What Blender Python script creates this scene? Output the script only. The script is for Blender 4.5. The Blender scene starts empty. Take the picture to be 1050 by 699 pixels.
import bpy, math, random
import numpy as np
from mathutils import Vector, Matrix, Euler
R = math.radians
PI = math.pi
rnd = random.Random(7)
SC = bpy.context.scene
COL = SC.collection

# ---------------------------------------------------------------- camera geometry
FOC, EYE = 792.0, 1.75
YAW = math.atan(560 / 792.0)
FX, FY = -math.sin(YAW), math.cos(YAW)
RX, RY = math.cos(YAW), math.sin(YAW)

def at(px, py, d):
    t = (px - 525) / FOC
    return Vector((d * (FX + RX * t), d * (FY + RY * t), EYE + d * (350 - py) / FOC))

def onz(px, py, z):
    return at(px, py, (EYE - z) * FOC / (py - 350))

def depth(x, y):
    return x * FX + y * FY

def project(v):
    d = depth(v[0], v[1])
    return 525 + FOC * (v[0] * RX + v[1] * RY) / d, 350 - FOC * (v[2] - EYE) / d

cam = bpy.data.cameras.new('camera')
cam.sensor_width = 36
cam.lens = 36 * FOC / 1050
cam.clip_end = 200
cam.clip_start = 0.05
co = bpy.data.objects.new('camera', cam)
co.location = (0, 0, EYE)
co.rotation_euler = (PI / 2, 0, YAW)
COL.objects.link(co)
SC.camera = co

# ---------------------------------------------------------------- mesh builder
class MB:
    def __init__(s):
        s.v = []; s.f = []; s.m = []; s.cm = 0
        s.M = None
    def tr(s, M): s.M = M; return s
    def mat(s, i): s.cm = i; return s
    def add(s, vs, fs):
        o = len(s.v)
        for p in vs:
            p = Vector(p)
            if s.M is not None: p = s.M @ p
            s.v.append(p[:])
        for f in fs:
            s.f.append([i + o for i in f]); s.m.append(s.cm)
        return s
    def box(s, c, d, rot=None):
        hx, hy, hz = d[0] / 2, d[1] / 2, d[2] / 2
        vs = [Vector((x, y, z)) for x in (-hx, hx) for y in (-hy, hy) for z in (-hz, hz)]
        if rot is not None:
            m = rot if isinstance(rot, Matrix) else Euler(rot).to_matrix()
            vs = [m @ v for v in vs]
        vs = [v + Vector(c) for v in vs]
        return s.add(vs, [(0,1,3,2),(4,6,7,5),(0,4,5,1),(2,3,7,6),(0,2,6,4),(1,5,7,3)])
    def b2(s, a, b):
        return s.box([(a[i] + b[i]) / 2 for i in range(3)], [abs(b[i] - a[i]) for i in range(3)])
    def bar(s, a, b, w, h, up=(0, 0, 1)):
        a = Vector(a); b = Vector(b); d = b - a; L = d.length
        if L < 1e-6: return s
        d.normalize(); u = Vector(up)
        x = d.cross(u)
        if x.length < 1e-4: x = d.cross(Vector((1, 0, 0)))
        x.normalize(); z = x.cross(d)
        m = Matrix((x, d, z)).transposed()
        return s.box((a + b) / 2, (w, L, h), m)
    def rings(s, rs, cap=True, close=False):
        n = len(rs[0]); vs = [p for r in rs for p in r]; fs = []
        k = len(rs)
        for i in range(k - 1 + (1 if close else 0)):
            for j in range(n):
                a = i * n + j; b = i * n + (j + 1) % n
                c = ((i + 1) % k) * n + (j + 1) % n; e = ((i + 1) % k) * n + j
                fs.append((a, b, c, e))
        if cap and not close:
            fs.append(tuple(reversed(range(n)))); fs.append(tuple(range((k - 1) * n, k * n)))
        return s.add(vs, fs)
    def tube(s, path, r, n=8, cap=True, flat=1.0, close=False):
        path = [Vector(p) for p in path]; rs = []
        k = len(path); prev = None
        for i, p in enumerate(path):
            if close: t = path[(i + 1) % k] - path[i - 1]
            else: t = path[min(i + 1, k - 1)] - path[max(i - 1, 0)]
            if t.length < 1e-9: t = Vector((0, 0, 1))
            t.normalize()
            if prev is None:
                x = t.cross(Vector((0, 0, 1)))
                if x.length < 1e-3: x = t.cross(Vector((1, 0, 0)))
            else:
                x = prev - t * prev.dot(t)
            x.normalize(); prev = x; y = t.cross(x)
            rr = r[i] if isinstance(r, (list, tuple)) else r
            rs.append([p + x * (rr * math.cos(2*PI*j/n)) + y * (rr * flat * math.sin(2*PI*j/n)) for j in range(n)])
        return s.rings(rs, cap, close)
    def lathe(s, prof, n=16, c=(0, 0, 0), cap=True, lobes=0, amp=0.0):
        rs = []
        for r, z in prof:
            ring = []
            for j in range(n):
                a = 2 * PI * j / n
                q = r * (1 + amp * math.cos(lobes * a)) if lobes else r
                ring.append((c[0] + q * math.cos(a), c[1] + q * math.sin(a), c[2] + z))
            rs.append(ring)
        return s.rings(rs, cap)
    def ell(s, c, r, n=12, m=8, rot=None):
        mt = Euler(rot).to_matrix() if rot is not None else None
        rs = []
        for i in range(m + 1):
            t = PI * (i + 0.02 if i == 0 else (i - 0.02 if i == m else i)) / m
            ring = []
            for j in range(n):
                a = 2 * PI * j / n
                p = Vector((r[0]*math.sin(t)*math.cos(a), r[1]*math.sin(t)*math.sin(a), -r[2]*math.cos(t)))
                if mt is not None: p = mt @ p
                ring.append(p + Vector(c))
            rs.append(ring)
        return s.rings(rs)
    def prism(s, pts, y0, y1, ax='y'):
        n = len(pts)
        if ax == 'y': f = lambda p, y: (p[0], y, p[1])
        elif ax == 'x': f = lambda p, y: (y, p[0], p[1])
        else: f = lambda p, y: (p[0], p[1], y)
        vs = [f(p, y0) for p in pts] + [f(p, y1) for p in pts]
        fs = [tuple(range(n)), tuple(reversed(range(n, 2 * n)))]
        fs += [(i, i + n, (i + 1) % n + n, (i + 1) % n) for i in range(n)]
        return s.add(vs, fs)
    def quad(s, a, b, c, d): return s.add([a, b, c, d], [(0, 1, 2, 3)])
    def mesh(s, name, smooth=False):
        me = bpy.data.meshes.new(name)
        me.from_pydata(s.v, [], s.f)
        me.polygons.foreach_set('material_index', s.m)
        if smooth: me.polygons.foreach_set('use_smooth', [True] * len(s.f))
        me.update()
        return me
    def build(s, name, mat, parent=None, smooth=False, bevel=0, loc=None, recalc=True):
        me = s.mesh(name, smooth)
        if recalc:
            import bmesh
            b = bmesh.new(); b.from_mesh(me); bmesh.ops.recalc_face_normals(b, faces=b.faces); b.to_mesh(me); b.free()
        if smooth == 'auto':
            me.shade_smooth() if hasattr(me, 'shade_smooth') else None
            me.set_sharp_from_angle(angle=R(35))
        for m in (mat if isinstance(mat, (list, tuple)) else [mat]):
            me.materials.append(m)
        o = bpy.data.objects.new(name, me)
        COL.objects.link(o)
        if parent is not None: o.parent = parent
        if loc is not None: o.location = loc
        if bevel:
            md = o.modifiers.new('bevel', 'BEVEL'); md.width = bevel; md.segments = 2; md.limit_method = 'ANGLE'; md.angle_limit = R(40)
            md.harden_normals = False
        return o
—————
WHAT IS BEING ASKED: From the first line of the data above to the line holding "return at(px, py, (EYE", reproduce each line exactly; emit no other lines.

TASK OUTPUT:
What Blender Python script creates this scene? Output the script only. The script is for Blender 4.5. The Blender scene starts empty. Take the picture to be 1050 by 699 pixels.
import bpy, math, random
import numpy as np
from mathutils import Vector, Matrix, Euler
R = math.radians
PI = math.pi
rnd = random.Random(7)
SC = bpy.context.scene
COL = SC.collection

# ---------------------------------------------------------------- camera geometry
FOC, EYE = 792.0, 1.75
YAW = math.atan(560 / 792.0)
FX, FY = -math.sin(YAW), math.cos(YAW)
RX, RY = math.cos(YAW), math.sin(YAW)

def at(px, py, d):
    t = (px - 525) / FOC
    return Vector((d * (FX + RX * t), d * (FY + RY * t), EYE + d * (350 - py) / FOC))

def onz(px, py, z):
    return at(px, py, (EYE - z) * FOC / (py - 350))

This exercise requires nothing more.